Task instructions:
Search the data for the word "empty" and copy every line where it occurs.

Dataset content:
--- Start ---
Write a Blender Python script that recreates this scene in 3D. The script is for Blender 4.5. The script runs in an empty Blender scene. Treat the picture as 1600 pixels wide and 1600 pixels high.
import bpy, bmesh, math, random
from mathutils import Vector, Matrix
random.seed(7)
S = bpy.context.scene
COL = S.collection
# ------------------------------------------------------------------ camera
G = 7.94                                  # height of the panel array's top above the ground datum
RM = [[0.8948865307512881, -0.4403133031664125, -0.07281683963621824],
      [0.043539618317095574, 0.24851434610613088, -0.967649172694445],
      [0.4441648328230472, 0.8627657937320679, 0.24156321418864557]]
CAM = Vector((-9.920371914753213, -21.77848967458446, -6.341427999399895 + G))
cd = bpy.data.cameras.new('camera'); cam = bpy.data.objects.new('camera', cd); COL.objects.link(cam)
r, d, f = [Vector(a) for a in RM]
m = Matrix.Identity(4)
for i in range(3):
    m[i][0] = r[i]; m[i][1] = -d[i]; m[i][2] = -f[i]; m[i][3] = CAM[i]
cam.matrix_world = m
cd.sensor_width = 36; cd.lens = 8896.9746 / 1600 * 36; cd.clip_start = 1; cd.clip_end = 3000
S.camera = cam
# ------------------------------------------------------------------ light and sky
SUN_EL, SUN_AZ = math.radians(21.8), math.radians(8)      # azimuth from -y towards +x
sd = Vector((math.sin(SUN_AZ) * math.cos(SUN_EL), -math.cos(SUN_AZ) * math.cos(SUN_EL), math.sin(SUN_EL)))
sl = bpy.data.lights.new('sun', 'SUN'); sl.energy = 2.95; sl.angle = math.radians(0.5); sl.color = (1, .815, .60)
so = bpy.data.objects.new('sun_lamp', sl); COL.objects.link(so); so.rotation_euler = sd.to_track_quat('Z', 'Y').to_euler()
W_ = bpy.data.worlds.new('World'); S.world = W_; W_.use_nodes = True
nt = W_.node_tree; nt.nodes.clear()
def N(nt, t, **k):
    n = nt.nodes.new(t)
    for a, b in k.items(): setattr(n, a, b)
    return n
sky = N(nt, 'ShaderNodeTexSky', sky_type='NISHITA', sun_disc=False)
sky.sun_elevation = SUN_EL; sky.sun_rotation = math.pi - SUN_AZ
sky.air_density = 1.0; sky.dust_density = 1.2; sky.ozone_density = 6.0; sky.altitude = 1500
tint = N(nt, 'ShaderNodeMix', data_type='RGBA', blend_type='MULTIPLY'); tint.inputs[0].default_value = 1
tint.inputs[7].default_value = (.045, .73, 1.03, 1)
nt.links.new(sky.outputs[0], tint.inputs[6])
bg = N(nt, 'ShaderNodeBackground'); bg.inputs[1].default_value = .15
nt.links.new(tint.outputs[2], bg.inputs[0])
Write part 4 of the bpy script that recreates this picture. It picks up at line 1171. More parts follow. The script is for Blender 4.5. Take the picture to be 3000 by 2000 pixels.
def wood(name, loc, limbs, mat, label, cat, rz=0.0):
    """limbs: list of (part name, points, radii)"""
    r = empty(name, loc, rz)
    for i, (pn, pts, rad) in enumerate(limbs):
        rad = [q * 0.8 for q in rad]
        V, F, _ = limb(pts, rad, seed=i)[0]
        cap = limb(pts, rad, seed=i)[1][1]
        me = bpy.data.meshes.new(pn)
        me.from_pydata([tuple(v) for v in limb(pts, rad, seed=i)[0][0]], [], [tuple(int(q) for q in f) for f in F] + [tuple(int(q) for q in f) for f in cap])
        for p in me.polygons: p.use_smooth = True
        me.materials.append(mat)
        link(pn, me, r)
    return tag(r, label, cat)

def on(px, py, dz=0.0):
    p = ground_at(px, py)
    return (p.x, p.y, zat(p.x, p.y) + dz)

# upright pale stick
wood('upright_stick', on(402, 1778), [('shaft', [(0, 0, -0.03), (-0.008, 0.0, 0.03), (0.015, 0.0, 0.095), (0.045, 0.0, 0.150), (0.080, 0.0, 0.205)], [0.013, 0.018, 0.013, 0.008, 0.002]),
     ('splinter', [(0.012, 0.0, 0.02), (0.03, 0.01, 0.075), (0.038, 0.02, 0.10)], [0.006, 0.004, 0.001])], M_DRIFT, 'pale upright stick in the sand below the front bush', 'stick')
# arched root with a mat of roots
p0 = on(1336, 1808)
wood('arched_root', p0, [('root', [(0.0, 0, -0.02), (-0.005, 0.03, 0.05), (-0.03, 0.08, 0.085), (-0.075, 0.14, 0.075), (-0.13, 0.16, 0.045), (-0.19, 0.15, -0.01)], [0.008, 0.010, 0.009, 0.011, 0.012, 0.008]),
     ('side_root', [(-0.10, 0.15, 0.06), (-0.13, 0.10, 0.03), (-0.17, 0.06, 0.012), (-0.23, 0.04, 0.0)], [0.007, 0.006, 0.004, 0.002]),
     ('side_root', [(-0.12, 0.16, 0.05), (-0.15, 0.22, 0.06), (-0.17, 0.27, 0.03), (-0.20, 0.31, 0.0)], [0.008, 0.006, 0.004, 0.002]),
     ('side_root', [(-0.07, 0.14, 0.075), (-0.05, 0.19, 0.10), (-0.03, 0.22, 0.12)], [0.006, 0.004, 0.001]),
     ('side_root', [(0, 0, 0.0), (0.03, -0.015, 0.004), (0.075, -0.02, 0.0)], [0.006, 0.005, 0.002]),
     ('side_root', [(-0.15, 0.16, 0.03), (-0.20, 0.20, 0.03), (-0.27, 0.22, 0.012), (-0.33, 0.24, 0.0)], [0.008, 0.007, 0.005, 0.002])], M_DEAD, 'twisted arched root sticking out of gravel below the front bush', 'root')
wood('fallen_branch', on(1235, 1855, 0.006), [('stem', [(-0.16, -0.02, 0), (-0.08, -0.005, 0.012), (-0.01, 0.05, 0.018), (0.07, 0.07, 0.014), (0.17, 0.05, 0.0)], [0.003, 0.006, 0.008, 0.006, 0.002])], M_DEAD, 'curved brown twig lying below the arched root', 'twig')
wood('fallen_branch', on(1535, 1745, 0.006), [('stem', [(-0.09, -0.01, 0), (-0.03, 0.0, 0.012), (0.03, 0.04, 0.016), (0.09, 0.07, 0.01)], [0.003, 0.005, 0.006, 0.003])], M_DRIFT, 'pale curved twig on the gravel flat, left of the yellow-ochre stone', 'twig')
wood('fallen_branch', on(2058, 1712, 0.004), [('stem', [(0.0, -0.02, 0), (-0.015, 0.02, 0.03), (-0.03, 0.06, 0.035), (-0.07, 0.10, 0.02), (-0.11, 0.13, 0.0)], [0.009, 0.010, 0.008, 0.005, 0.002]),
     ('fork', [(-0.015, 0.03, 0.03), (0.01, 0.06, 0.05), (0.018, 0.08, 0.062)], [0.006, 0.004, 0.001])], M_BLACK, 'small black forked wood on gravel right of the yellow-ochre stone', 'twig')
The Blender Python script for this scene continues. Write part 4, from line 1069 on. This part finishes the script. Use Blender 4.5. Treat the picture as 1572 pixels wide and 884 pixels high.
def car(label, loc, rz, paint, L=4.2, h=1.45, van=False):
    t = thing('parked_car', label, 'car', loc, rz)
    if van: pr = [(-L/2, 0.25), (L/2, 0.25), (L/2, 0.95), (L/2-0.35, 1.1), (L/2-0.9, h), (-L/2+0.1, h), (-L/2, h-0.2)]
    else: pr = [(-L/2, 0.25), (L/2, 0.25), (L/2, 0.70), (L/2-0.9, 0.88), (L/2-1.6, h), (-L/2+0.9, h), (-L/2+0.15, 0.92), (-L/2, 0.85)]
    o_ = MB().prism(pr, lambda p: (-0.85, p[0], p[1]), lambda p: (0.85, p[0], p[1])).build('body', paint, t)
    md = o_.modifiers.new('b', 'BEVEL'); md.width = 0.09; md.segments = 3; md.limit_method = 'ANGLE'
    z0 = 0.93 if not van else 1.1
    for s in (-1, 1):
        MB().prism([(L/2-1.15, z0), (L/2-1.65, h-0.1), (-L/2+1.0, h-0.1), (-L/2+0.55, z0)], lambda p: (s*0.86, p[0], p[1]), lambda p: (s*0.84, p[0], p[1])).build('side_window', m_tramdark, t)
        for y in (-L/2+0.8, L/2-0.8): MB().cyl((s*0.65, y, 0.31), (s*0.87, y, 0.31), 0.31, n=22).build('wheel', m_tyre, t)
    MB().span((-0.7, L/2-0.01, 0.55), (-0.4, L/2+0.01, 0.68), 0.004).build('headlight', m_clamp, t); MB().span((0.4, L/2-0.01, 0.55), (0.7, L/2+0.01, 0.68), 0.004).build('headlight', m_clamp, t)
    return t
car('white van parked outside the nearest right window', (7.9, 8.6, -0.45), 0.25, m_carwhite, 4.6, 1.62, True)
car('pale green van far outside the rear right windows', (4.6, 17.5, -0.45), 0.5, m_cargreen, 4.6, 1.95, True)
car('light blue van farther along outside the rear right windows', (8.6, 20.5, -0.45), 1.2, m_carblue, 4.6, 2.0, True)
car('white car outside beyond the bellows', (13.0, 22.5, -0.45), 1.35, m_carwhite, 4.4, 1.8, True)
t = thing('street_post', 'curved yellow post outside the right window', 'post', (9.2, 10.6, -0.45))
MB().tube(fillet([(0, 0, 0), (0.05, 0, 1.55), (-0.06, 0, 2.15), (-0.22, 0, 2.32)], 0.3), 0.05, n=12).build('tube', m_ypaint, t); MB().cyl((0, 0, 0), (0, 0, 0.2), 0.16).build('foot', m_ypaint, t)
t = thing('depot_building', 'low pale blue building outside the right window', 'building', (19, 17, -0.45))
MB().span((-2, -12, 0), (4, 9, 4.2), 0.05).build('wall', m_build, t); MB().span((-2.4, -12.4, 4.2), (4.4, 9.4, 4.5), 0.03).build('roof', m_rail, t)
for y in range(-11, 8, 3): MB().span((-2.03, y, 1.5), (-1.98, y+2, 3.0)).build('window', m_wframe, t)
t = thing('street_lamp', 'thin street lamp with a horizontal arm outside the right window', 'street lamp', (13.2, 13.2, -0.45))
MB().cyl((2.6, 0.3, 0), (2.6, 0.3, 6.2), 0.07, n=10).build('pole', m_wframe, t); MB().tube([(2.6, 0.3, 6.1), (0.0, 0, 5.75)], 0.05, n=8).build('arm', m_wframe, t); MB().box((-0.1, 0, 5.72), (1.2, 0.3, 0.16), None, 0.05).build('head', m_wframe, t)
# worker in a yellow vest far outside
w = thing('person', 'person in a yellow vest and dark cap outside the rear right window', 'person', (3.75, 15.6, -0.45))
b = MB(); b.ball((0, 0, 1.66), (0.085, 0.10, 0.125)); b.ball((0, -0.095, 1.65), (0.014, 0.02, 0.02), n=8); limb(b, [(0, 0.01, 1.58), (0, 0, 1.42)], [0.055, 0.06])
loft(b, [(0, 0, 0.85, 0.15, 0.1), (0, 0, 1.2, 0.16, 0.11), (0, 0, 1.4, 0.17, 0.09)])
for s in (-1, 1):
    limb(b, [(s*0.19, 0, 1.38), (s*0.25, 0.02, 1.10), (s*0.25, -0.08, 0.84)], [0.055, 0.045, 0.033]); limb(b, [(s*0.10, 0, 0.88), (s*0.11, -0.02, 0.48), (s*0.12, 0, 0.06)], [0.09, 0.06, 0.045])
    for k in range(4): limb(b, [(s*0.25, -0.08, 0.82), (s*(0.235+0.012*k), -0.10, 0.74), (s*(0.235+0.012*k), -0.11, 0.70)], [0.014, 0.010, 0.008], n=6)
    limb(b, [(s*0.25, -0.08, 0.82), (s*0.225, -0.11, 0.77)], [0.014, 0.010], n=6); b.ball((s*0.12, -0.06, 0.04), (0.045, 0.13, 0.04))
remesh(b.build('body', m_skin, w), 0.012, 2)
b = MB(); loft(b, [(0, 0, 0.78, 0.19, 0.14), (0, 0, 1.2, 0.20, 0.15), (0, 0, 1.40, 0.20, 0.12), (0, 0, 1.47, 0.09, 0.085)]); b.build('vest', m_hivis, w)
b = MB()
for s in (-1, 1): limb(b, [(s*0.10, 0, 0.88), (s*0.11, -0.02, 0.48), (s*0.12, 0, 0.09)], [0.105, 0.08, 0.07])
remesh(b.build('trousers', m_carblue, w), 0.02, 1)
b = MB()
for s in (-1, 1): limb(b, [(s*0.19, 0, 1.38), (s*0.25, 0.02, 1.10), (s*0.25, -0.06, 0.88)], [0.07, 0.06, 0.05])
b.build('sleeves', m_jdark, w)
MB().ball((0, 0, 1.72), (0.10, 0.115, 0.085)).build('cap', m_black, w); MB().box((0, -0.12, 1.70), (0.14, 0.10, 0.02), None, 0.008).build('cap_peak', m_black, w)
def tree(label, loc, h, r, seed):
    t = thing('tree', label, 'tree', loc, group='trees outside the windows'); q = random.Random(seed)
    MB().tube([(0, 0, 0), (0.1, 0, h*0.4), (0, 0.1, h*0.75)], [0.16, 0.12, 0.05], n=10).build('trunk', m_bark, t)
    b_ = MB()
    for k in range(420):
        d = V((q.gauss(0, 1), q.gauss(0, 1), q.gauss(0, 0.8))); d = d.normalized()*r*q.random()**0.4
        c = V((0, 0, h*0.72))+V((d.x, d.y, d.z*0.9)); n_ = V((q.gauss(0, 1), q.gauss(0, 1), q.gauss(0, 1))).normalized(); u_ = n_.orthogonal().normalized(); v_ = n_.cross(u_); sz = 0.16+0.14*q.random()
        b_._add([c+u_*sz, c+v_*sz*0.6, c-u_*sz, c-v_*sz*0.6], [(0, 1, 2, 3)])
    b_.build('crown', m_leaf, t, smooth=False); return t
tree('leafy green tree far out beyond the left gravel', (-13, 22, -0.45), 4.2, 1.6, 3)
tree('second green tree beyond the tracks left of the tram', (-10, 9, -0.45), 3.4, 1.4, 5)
--- End ---
Task result:
Write a Blender Python script that recreates this scene in 3D. The script is for Blender 4.5. The script runs in an empty Blender scene. Treat the picture as 1600 pixels wide and 1600 pixels high.
    r = empty(name, loc, rz)